Stumper: As for ADZ, this from Wikipedia: “The adze is also used for demolition of old buildings by hand for salvage. The single tool can serve all the needs of deconstruction with proper use.”
The citation is this New York Times article.
Sorry I’m late to the party; LOVED the NYT, comprised, as it is, of such recherché verbiage that others find it “ugly”–Baroque and rococo, à la the castle of Otranto.
I think that variants such as “comprised of” should be limited to answers (I would rather not see them, though) and should not appear in clues, unless such usages are there for a particular reason. Thank you, Amy, for pointing out the phrase, although it was there screaming already. I was so happy yesterday with Patrick Berry and Will for the spelling “jelled” for the verb, and now this.

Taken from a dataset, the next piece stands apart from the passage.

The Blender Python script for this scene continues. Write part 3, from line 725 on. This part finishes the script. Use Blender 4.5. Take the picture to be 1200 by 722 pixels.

Being new to the world of blogdom, I’m not sure if this ship has sailed or if any one reads old posts but can someone explain the answer, “OWNER” to the clue, LAND’S END” on the Saturday Stumper. I don’t get it! Help!
OWNER is the end of the term “LAND OWNER”.
AHA! Thank you, Jeffrey!
Jared, you are right. Comprises = is made of, is composed of. Comprise is not a correct form; also, folks who say “comprised of” are saying “made up of of”. Correct use is “comprises” for present tense, “comprised” for past tense, “will comprise” for future tense.
Amy, thank you for solving my question (they’re in feet), this blog was hard to find but love it. I wish you took Pay Pal! I will try to remember to have a credit card handy next time I stop by so I can help try to keep you going!
@Kacy, thanks! The “Donate” button above those credit card icons is, in fact, a PayPal donation button. PayPal: It’s everywhere you want to be.